__What you have to do__
Render the material again word for word, skipping the pictures in it.

--*--

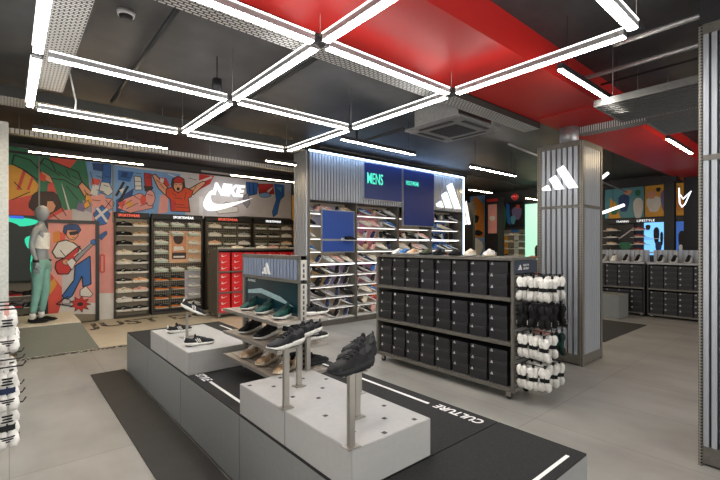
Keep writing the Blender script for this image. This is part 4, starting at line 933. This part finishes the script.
M.done('mural panel of striped shoes and blue shapes above the slatted shoe bay', back=(1.69, 2.33, 2.42, 3.32))
M = Mural(YM)       # cheering man
M.poly('l', [(147, 170), (199, 176), (199, 219), (147, 217)]); M.poly('u', [(180, 174), (199, 176), (199, 219), (186, 219)]); M.poly('p', [(160, 196), (168, 192), (168, 212), (158, 214)])
M.poly('r', [(155, 177), (166, 178), (170, 186), (162, 190), (157, 184)]); M.line([(168, 174), (184, 180)], .02, 'w')
M.out('s', [(152, 175), (155, 174), (168, 188), (170, 193), (165, 195), (158, 188)]); M.out('s', [(189, 189), (203, 181), (206, 183), (193, 195)])
M.out('o', [(166, 189), (172, 187), (178, 193), (184, 187), (193, 191), (191, 197), (188, 198), (190, 212), (171, 211), (170, 199), (166, 196)])
M.out('d', [(171, 185), (172, 179), (178, 176), (184, 179), (185, 187), (180, 192), (174, 191)], .012); M.out('s', ell(178, 186, 4.6, 6), .012); M.out('r', [(173, 180), (178, 176), (184, 180), (183, 183), (174, 183)], .01); M.poly('k', ell(178, 189, 1.6, 1.8)); M.line([(175, 184.5), (177, 185)], .012); M.line([(179, 185), (181.5, 184.5)], .012)
M.poly('r', [(171, 200), (176, 201), (175, 211), (171, 211)])
for l in ([(186, 192), (184, 200)], [(176, 207), (188, 208)], [(172, 193), (176, 196)], [(160, 184), (164, 189)], [(196, 186), (193, 191)], [(156, 180), (160, 183)], [(188, 178), (196, 180)]): M.line(l, .012)
M.poly('w', [(160, 178), (164, 179), (163, 183), (160, 182)]); M.line([(174, 198), (182, 199)], .012); M.line([(173, 204), (184, 205)], .012)
M.done('mural panel of a cheering man in an orange shirt', back=(2.42, 2.33, 3.56, 3.32))
M = Mural(YM)       # grey panel behind the lit sign
M.poly('u', [(199, 176), (246, 181), (246, 216), (199, 219)]); M.poly('r', [(199, 174), (214, 176), (210, 184), (199, 190)]); M.line([(199, 182), (212, 177)], .05, 'w'); M.line([(218, 208), (226, 202), (234, 205), (240, 200)], .014); M.out('w', [(216, 210), (224, 205), (238, 207), (238, 212), (218, 214)], .012); M.out('q', [(243, 196), (248, 193), (250, 203), (247, 208), (243, 203)], .012); M.poly('w', [(199, 196), (203, 197), (203, 216), (199, 218)])
M.done('pale grey mural panel behind the lit letters', back=(3.57, 2.33, 4.72, 3.4))
M = Mural(YM)
M.poly('u', [(246, 183), (286, 184), (286, 217), (246, 216)]); M.out('b', [(246, 182), (258, 183), (257, 194), (247, 196)], .014); M.line([(249, 183), (250, 195)], .02); M.line([(253, 183), (254, 195)], .02); M.out('r', [(258, 184), (273, 184), (274, 194), (259, 194)], .014); M.poly('w', [(267, 191), (273, 187), (270, 191), (268, 193)]); M.out('l', ell(265, 195, 6, 2.5), .014); M.out('b', [(274, 184), (284, 185), (284, 196), (280, 200), (277, 214), (273, 217), (272, 212), (276, 200)], .014); M.out('t', [(276, 187), (282, 187), (281, 193)], .01)
M.done('mural panel with a red cap and blue arm beside the corrugated wall', back=(4.73, 2.33, 6.08, 3.42))
MB().box(-2.3, YM - .03, 3.30, 6.6, YM - .006, 3.345).build('trim_mural_rail', M_dark)['kind'] = 'structure'
for x in (.44, 1.685): o = struct(MB().box(x - .012, YM - .035, 2.05, x + .012, YM - .03 + .002, 3.3).build('trim_wall_rail', M_perf))

# framed guitarist poster standing proud of the wall
t = thing('framed_guitarist_poster', 'black-framed poster of a guitarist in sunglasses standing behind the mannequin', 'poster', (0, 0, 0)); YG = 9.92
gx0, gx1, gz0, gz1 = PY(44, 246, YG).x, PY(99, 246, YG).x, .03, 2.06
MB().box(gx0, YG - .05, gz1 - .06, gx1, YG + .19, gz1).box(gx0, YG - .05, gz0, gx0 + .06, YG + .19, gz1 - .06).box(gx1 - .06, YG - .05, gz0, gx1, YG + .19, gz1 - .06).build('frame', M_dark, t)
MB().box(gx0 + .06, YG, gz0, gx1 - .06, YG + .02, gz0 + .18).build('lower_board', M_bayback, t)
M = Mural(YG); M.poly('p', [(45, 228), (96, 229), (96, 312), (45, 312)]); M.poly('c', [(48, 270), (64, 290), (64, 320), (48, 320)]); M.poly('u', [(62, 276), (74, 262), (74, 300), (62, 304)]); M.poly('y', [(48, 285), (54, 278), (57, 284), (50, 295)]); M.poly('w', [(62, 300), (96, 303), (96, 314), (58, 314)])
M.poly('a', [(53, 232), (60, 231), (60, 242), (53, 243)]); M.poly('c', [(60, 232), (66, 234), (64, 242), (60, 241)])
M.out('b', [(75, 266), (90, 256), (91, 284), (83, 287), (82, 276), (72, 296), (66, 300), (62, 296), (74, 280)]); M.out('w', [(80, 290), (86, 286), (93, 294), (90, 297), (80, 296)], .012); M.out('u', [(62, 298), (70, 300), (70, 304), (62, 304)], .012)
M.out('w', [(58, 242), (66, 240), (74, 243), (80, 248), (84, 254), (76, 262), (64, 258), (56, 258), (52, 252)]); M.line([(60, 250), (65, 256)], .014); M.poly('s', [(70, 238), (76, 238), (76, 242), (70, 242)])
M.out('s', [(66, 229), (77, 229), (78, 236), (74, 240), (69, 239), (66, 235)], .012); M.out('n', [(63, 232), (64, 226), (70, 224), (78, 225), (81, 230), (78, 234), (77, 230), (67, 230), (66, 235)], .012); M.out('k', [(69, 232), (77, 231), (77, 234), (74, 235), (70, 235)], .006); M.line([(72, 238), (75, 237.5)], .01)
M.out('r', [(56, 262), (64, 258), (76, 248), (80, 246), (78, 252), (76, 262), (68, 274), (58, 274), (55, 268)]); M.out('q', [(74, 258), (92, 242), (94, 244), (76, 262)], .012); M.line([(74, 256), (92, 241)], .012, 'w'); M.out('s', ell(66, 262, 4, 3), .012); M.out('b', ell(94, 242, 3.5, 2.6), .01)
M.out('w', [(66, 262), (72, 258), (76, 262), (72, 270)], .01)
st = []
for i in range(18):
    a = PI * i / 9; r = 11 if i % 2 == 0 else 6; st.append((80 + r * math.cos(a), 304 + r * .75 * math.sin(a)))
M.out('r', st, .01); M.poly('k', ell(80, 304, 3, 2)); M.line([(68, 296), (56, 304), (72, 306)], .02)
po = M.done(None, 'picture'); del po['category']; po.parent = t
MB().box(gx0 + .06, YG + .001, gz0 + .18, gx1 - .06, YG + .02, gz1 - .06).build('board', PM[PI_['p']], t)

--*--

__Solution for this problem__
Keep writing the Blender script for this image. This is part 4, starting at line 933. This part finishes the script.
M.done('mural panel of striped shoes and blue shapes above the slatted shoe bay', back=(1.69, 2.33, 2.42, 3.32))
M = Mural(YM)       # cheering man
M.poly('l', [(147, 170), (199, 176), (199, 219), (147, 217)]); M.poly('u', [(180, 174), (199, 176), (199, 219), (186, 219)]); M.poly('p', [(160, 196), (168, 192), (168, 212), (158, 214)])
M.poly('r', [(155, 177), (166, 178), (170, 186), (162, 190), (157, 184)]); M.line([(168, 174), (184, 180)], .02, 'w')
M.out('s', [(152, 175), (155, 174), (168, 188), (170, 193), (165, 195), (158, 188)]); M.out('s', [(189, 189), (203, 181), (206, 183), (193, 195)])
M.out('o', [(166, 189), (172, 187), (178, 193), (184, 187), (193, 191), (191, 197), (188, 198), (190, 212), (171, 211), (170, 199), (166, 196)])
M.out('d', [(171, 185), (172, 179), (178, 176), (184, 179), (185, 187), (180, 192), (174, 191)], .012); M.out('s', ell(178, 186, 4.6, 6), .012); M.out('r', [(173, 180), (178, 176), (184, 180), (183, 183), (174, 183)], .01); M.poly('k', ell(178, 189, 1.6, 1.8)); M.line([(175, 184.5), (177, 185)], .012); M.line([(179, 185), (181.5, 184.5)], .012)
M.poly('r', [(171, 200), (176, 201), (175, 211), (171, 211)])
for l in ([(186, 192), (184, 200)], [(176, 207), (188, 208)], [(172, 193), (176, 196)], [(160, 184), (164, 189)], [(196, 186), (193, 191)], [(156, 180), (160, 183)], [(188, 178), (196, 180)]): M.line(l, .012)
M.poly('w', [(160, 178), (164, 179), (163, 183), (160, 182)]); M.line([(174, 198), (182, 199)], .012); M.line([(173, 204), (184, 205)], .012)
M.done('mural panel of a cheering man in an orange shirt', back=(2.42, 2.33, 3.56, 3.32))
M = Mural(YM)       # grey panel behind the lit sign
M.poly('u', [(199, 176), (246, 181), (246, 216), (199, 219)]); M.poly('r', [(199, 174), (214, 176), (210, 184), (199, 190)]); M.line([(199, 182), (212, 177)], .05, 'w'); M.line([(218, 208), (226, 202), (234, 205), (240, 200)], .014); M.out('w', [(216, 210), (224, 205), (238, 207), (238, 212), (218, 214)], .012); M.out('q', [(243, 196), (248, 193), (250, 203), (247, 208), (243, 203)], .012); M.poly('w', [(199, 196), (203, 197), (203, 216), (199, 218)])
M.done('pale grey mural panel behind the lit letters', back=(3.57, 2.33, 4.72, 3.4))
M = Mural(YM)
M.poly('u', [(246, 183), (286, 184), (286, 217), (246, 216)]); M.out('b', [(246, 182), (258, 183), (257, 194), (247, 196)], .014); M.line([(249, 183), (250, 195)], .02); M.line([(253, 183), (254, 195)], .02); M.out('r', [(258, 184), (273, 184), (274, 194), (259, 194)], .014); M.poly('w', [(267, 191), (273, 187), (270, 191), (268, 193)]); M.out('l', ell(265, 195, 6, 2.5), .014); M.out('b', [(274, 184), (284, 185), (284, 196), (280, 200), (277, 214), (273, 217), (272, 212), (276, 200)], .014); M.out('t', [(276, 187), (282, 187), (281, 193)], .01)
M.done('mural panel with a red cap and blue arm beside the corrugated wall', back=(4.73, 2.33, 6.08, 3.42))
MB().box(-2.3, YM - .03, 3.30, 6.6, YM - .006, 3.345).build('trim_mural_rail', M_dark)['kind'] = 'structure'
for x in (.44, 1.685): o = struct(MB().box(x - .012, YM - .035, 2.05, x + .012, YM - .03 + .002, 3.3).build('trim_wall_rail', M_perf))

# framed guitarist poster standing proud of the wall
t = thing('framed_guitarist_poster', 'black-framed poster of a guitarist in sunglasses standing behind the mannequin', 'poster', (0, 0, 0)); YG = 9.92
gx0, gx1, gz0, gz1 = PY(44, 246, YG).x, PY(99, 246, YG).x, .03, 2.06
MB().box(gx0, YG - .05, gz1 - .06, gx1, YG + .19, gz1).box(gx0, YG - .05, gz0, gx0 + .06, YG + .19, gz1 - .06).box(gx1 - .06, YG - .05, gz0, gx1, YG + .19, gz1 - .06).build('frame', M_dark, t)
MB().box(gx0 + .06, YG, gz0, gx1 - .06, YG + .02, gz0 + .18).build('lower_board', M_bayback, t)
M = Mural(YG); M.poly('p', [(45, 228), (96, 229), (96, 312), (45, 312)]); M.poly('c', [(48, 270), (64, 290), (64, 320), (48, 320)]); M.poly('u', [(62, 276), (74, 262), (74, 300), (62, 304)]); M.poly('y', [(48, 285), (54, 278), (57, 284), (50, 295)]); M.poly('w', [(62, 300), (96, 303), (96, 314), (58, 314)])
M.poly('a', [(53, 232), (60, 231), (60, 242), (53, 243)]); M.poly('c', [(60, 232), (66, 234), (64, 242), (60, 241)])
M.out('b', [(75, 266), (90, 256), (91, 284), (83, 287), (82, 276), (72, 296), (66, 300), (62, 296), (74, 280)]); M.out('w', [(80, 290), (86, 286), (93, 294), (90, 297), (80, 296)], .012); M.out('u', [(62, 298), (70, 300), (70, 304), (62, 304)], .012)
M.out('w', [(58, 242), (66, 240), (74, 243), (80, 248), (84, 254), (76, 262), (64, 258), (56, 258), (52, 252)]); M.line([(60, 250), (65, 256)], .014); M.poly('s', [(70, 238), (76, 238), (76, 242), (70, 242)])
M.out('s', [(66, 229), (77, 229), (78, 236), (74, 240), (69, 239), (66, 235)], .012); M.out('n', [(63, 232), (64, 226), (70, 224), (78, 225), (81, 230), (78, 234), (77, 230), (67, 230), (66, 235)], .012); M.out('k', [(69, 232), (77, 231), (77, 234), (74, 235), (70, 235)], .006); M.line([(72, 238), (75, 237.5)], .01)
M.out('r', [(56, 262), (64, 258), (76, 248), (80, 246), (78, 252), (76, 262), (68, 274), (58, 274), (55, 268)]); M.out('q', [(74, 258), (92, 242), (94, 244), (76, 262)], .012); M.line([(74, 256), (92, 241)], .012, 'w'); M.out('s', ell(66, 262, 4, 3), .012); M.out('b', ell(94, 242, 3.5, 2.6), .01)
M.out('w', [(66, 262), (72, 258), (76, 262), (72, 270)], .01)
st = []
for i in range(18):
    a = PI * i / 9; r = 11 if i % 2 == 0 else 6; st.append((80 + r * math.cos(a), 304 + r * .75 * math.sin(a)))
M.out('r', st, .01); M.poly('k', ell(80, 304, 3, 2)); M.line([(68, 296), (56, 304), (72, 306)], .02)
po = M.done(None, 'picture'); del po['category']; po.parent = t
MB().box(gx0 + .06, YG + .001, gz0 + .18, gx1 - .06, YG + .02, gz1 - .06).build('board', PM[PI_['p']], t)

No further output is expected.